À ses côtés, son ami Max*, 15 ans lui aussi, est tout aussi joyeux. Ils rient, se parlent de leurs expériences au foyer et profitent du moment. "Je ne fête pas Noël d’habitude parce que je suis musulman, mais là, on peut tisser des liens avec les éducateurs et d’autres jeunes. J’ai fait beaucoup de foyers avec mon placement alors, je connais beaucoup de monde ici." Il nous confie qu’il a été placé à sa demande. Ses parents étaient souvent absents. Aîné d’une fratrie de six enfants, il prenait en charge ses cinq petites sœurs. "Je ne suis pas avec elle, mais je suis avec d’autres jeunes et ça me fait du bien", tempère Baptiste.
Des fêtes au goût amer
Pêche à la ligne et jeux d’adresse pour les plus jeunes, atelier maquillage et goûter pour tous, les équipes éducatives des maisons du CDEF de Beauvais ont voulu marquer le coup pour cette période festive. "Nous essayons de redonner du plaisir à tous, de marquer ce moment familial qui compte beaucoup pour les enfants qu’on accueille. Ils n’ont pas tous déjà vécu cette fête", explique Hamida Touil, directrice du CDEF de l’Oise.
Un peu plus loin, caché derrière une statue, un enfant refuse de participer à la fête. Lorsque nous l’approchons, il recule, mais accepte finalement de se confier. Il a 12 ans et il est placé au centre d’accueil d’urgence de Beauvais depuis trois mois. Nous n’en saurons pas plus sur son parcours, mais sa tristesse est palpable. "J’aimerais beaucoup fêter Noël avec ma mère. J’aurais tellement aimé être en famille, profiter du temps avec eux, avec ma sœur. Et puis, je ne sais pas combien de temps je vais rester au centre.
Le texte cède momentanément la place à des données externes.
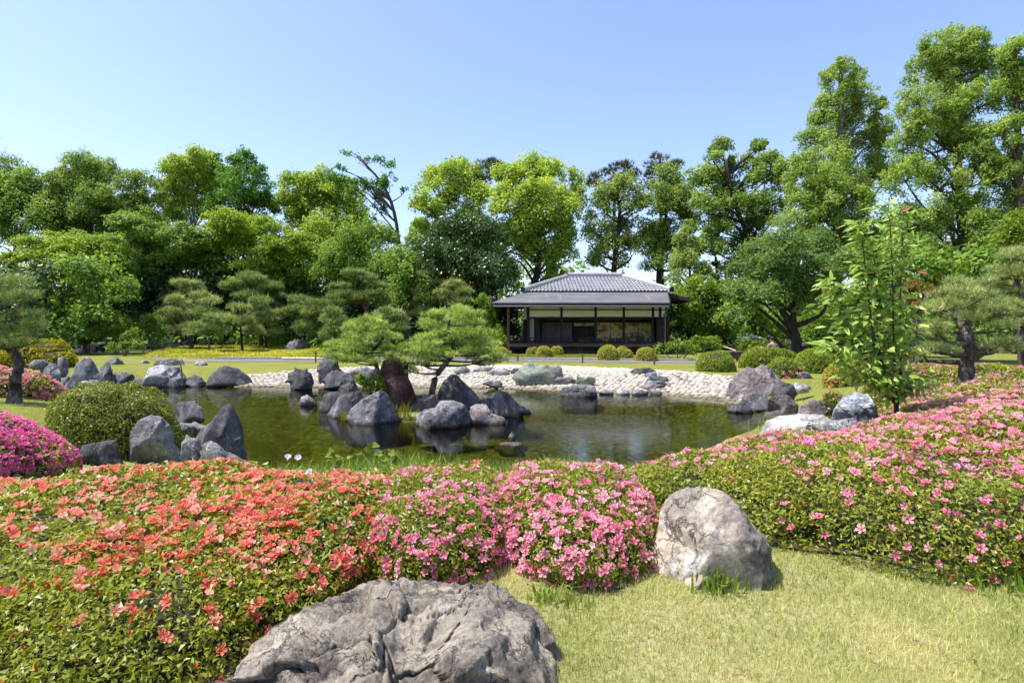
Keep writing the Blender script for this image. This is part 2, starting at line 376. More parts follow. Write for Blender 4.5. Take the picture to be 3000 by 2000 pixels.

J’ai une audience au mois de mai, mais je sais que je vais rester ici."
Cette fête est un moyen de leur montrer qu’ils ne sont pas seuls.
Jessica Rodrigues, éducatrice spécialisée à la Maison d’accueil de l’enfance de Beauvais
Sur chaque stand, éducateurs, cuisinières, agents administratifs, responsables d’unité, organisent les jeux et entourent les enfants. Des jeunes qu’ils connaissent bien. Des parcours émaillés d’abandon, de ruptures et de maltraitance.
Au stand maquillage, Néo*, tout sourire, est peinturluré de vert. Il a demandé à l’éducatrice de lui dessiner un sapin de Noël avec les boules et l’étoile. Il nous confie que Noël est un moment particulier. "Ça me rend heureux. Je m’amuse. C’est mieux ici parce qu’il y a du monde."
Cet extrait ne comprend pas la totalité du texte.